Work instructions:
Copy out the lines that have "scene" in them.

Data extract:
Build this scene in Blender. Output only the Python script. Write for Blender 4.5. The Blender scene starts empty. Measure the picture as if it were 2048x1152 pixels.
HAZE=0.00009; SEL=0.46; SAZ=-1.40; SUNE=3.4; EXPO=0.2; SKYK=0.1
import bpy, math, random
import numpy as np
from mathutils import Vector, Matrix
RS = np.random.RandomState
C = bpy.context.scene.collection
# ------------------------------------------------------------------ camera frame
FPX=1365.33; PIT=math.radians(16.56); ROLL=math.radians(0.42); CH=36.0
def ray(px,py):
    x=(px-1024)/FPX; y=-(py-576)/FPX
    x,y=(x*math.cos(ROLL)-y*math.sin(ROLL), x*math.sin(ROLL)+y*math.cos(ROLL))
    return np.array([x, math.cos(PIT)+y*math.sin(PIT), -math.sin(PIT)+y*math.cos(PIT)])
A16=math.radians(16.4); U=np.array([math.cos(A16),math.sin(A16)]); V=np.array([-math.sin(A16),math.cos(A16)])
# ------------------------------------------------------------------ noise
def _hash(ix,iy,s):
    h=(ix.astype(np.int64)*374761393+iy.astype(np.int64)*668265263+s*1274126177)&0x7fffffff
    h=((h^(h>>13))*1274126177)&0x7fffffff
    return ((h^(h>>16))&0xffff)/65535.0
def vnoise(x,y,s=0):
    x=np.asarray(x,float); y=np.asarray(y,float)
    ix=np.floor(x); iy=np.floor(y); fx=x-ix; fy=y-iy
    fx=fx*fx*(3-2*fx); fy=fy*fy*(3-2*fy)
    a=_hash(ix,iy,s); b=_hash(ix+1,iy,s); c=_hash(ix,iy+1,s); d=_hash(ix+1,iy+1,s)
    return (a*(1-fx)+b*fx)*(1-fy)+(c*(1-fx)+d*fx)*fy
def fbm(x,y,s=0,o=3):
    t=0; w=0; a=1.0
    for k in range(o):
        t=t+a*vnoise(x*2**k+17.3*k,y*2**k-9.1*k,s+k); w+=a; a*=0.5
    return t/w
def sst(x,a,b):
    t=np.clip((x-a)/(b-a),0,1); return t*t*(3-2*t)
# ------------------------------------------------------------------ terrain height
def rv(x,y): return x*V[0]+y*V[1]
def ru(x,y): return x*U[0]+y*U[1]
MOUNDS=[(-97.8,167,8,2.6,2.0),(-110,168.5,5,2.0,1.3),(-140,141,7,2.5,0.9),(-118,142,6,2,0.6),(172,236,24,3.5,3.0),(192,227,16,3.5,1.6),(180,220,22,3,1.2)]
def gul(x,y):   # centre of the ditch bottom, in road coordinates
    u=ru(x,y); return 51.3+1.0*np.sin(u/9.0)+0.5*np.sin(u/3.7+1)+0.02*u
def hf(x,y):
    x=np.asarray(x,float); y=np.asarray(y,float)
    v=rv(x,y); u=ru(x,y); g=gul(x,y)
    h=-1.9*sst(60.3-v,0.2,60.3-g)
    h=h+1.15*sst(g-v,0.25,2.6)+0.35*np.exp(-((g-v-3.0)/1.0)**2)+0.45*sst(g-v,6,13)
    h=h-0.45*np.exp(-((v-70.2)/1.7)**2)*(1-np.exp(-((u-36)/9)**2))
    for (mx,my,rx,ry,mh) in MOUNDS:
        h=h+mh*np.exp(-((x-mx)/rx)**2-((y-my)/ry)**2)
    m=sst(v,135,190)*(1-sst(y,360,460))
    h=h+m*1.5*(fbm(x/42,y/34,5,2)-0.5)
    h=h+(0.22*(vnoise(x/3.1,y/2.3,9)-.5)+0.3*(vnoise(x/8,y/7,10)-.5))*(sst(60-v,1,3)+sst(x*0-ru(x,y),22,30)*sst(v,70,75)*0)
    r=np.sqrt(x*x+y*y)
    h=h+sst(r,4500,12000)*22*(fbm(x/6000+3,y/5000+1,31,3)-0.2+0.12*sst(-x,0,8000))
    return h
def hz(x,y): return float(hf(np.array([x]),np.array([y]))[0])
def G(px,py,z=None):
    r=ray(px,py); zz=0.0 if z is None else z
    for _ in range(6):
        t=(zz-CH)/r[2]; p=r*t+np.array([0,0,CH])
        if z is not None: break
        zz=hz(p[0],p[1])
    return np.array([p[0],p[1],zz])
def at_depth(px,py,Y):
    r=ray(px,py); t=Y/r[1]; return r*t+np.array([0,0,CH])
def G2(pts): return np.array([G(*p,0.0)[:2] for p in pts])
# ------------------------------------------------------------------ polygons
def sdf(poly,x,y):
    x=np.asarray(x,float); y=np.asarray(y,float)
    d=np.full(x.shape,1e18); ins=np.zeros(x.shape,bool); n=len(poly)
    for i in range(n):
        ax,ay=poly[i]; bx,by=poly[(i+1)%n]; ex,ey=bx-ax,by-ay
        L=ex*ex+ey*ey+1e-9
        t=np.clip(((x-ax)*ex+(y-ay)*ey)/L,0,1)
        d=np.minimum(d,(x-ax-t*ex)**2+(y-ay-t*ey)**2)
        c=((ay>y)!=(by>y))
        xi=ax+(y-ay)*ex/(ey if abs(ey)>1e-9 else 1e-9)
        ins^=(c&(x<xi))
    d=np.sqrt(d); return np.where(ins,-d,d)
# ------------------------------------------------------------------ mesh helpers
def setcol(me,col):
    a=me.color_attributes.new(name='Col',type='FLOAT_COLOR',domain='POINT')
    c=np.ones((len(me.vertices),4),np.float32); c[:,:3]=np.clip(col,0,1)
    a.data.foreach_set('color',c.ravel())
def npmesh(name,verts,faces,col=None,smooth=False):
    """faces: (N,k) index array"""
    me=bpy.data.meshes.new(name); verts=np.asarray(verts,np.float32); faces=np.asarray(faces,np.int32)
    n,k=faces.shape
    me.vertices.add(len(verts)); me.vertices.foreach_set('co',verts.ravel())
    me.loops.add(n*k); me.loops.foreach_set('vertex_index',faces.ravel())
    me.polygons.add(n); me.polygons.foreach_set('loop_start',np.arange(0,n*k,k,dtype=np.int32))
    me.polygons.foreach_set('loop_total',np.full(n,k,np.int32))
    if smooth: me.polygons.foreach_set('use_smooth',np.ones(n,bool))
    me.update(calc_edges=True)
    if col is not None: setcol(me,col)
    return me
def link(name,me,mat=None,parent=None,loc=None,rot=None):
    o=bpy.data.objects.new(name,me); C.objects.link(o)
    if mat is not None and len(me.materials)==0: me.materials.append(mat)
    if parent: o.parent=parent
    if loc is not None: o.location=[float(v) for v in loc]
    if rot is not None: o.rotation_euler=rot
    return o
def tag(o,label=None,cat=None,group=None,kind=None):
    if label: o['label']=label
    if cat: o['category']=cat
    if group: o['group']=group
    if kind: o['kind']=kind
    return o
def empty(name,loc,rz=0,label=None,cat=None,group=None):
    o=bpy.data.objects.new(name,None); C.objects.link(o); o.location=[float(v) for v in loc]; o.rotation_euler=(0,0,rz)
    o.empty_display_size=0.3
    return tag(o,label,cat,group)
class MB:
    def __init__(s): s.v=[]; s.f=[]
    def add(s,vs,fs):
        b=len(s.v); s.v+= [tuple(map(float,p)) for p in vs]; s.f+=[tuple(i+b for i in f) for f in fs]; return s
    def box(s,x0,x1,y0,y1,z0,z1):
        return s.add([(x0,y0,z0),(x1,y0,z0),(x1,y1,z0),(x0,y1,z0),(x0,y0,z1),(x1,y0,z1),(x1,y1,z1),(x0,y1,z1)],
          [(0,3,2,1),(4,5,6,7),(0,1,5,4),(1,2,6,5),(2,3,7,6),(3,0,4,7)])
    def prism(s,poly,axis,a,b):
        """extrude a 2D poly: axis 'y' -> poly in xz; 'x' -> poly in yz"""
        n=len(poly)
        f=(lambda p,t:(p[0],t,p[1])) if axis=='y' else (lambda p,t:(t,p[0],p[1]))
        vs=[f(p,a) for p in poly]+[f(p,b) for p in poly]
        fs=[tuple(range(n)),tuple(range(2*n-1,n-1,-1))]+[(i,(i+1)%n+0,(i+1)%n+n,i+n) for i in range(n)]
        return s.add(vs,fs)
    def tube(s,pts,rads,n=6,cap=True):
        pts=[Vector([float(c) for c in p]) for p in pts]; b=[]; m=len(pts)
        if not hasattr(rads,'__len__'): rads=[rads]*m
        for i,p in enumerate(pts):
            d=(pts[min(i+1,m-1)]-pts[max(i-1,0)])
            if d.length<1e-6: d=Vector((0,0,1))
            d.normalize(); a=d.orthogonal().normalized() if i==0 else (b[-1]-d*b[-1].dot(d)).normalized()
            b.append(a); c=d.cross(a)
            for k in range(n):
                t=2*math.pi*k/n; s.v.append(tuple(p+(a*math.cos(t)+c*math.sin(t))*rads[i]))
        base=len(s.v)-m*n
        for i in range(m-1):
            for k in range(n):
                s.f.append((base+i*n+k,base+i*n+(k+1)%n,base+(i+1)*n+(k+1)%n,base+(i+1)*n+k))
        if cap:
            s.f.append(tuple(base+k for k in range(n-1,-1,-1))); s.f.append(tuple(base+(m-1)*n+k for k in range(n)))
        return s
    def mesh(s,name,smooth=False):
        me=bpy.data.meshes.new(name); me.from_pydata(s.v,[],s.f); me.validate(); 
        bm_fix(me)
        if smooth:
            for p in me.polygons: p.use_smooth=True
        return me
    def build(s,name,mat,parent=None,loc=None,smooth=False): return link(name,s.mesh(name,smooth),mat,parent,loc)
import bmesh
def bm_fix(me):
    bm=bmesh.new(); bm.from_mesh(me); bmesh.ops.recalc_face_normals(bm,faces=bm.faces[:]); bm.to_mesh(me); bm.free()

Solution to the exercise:
Build this scene in Blender. Output only the Python script. Write for Blender 4.5. The Blender scene starts empty. Measure the picture as if it were 2048x1152 pixels.
C = bpy.context.scene.collection